Ancak İsrailin Ortadoğudaki konumu ve bugüne kadar batı ve ABD tarafından şımarık çocuk muamelesi gördüğü ve Türkiyenin de ABD ve batıya bağımlılığı göz önüne alındığında, haklı olarak, İsraile tepkisinin kopuşa kadar götürmeyeceği yorumlarını yapıyorlar.
Gelişmeleri İsrail açısından değerlendirenler ise, İsrail Evimiz Partisinin Lideri ve Dışişleri Bakanı Victor Liebermanın bu çıkışla, Türkiyeden çok İsrail Savunma Bakanı Ehud Barakın pazar günü yapacağı Türkiye ziyaretini sabote etmek istediğine bağlıyorlardı. Çünkü Aşırı Siyonist Liebermanın Türkiyenin Ortadoğuda aktif bir ülke olmasını istemediği, Savunma Bakanı Barak ve Başbakan Netenyahunun ise Türkiye-İsrail ilişkilerini ilerletmekten yana olduğu yorumları yapılıyor. Özellikle pazar günü Barak Türkiyeye gelirse bu tez güç kazanacaktır.
Elbette bu değerlendirmelerin gerçek payı vardır. Hatta Türkiyenin Başbakanı ve AKP çoğunluğunun Siyonizmden öte İsrail düşmanlığını her şeyin önüne koyan bir kültürden gelmesinin de bu ilişkilerde etkisi olabilir. En azından bu etkilerden söz edilebilir. Ama İsrail-Türkiye ilişkilerinin bugünü ve geleceğini belirleyen ise şunlardır:
1-) Türkiyenin Bölgesel lider güç olma rolünün inandırıcı olması için İsrailin bölgede hot zot yapan ülke olmaktan çıkarılmasının gerektiği düşünen Başbakan Erdoğan ve hükümeti, İsraili ikide bir azarlamaktadır ve bunu sürdüreceklerdir. Filistin ve Arap dünyasının savunuculuğuna soyunmanın en kestirme yol olduğunu Erdoğan görmüştür.

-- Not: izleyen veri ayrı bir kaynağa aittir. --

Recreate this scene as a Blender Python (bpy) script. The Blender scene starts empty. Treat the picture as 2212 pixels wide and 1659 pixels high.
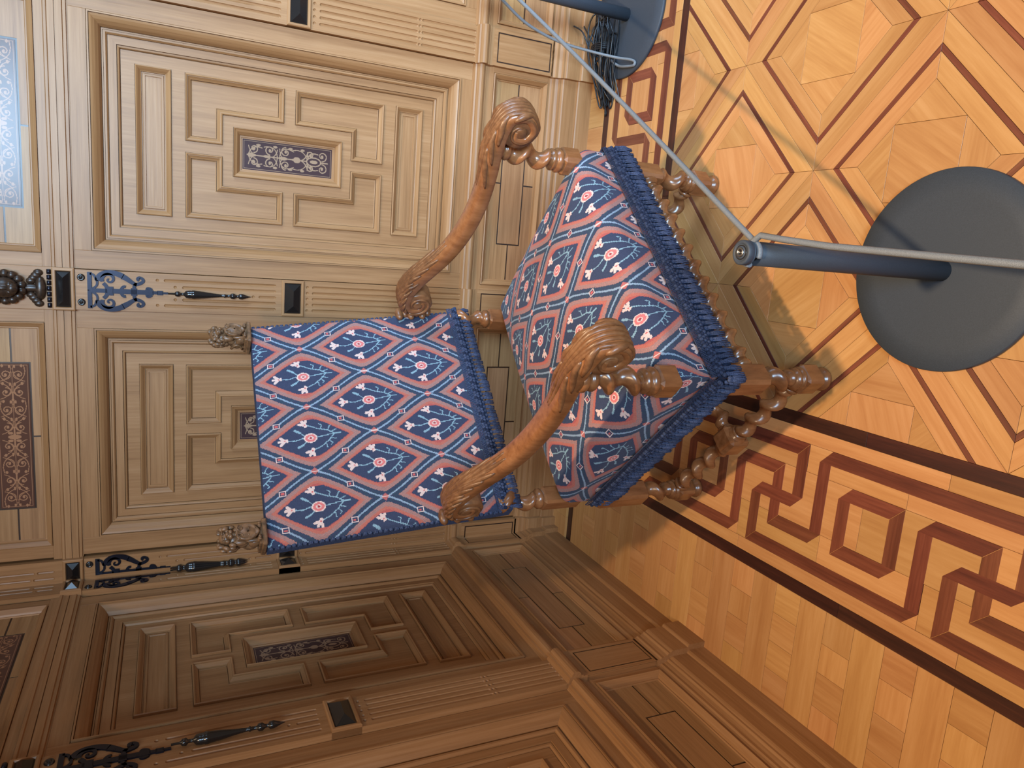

2-) İsrail açısından da, Lieberman gibiler zaman zaman etkin olsa da İsrailin de bölgede Türkiyeden başka dost olabileceği bir ülke yoktur. Özellikle iki ülkenin orduları arasında hükümetleri de aşan bir yakınlık vardır.
3-) İki ülke arasındaki ilişkilerden daha güçlü bir biçimde ABDnin bölge stratejisiyle de bir birine bağlıdırlar ve gerilimlerin ABDnin çizdiği sınırları aşması zordur. Bu yüzden de zaman zaman böyle gerilse de; İsrail-Türkiye ilişkilerinin orta vadede süreceğini, örneğin Türkiyenin egemenleri açısından, İran-Türkiye ilişkilerine göre daha çok gelecek vaat ettiği görülmektedir.
Bu gerçekler ışığında bakıldığında, bir süre daha Erdoğan ve hükümetinin İsrail aleyhine ucuz kahramanlık nutuklarını izleyeceğiz. Hükümet daha soğukkanlı davransa bile AKP propagandasının bu durumdan azami fayda sağlamak için gürültüyü artıracağını varsayabiliriz.
Biz ise kaldırılacak toz duman içinde gerçekleri açıklamayı sürdüreceğiz.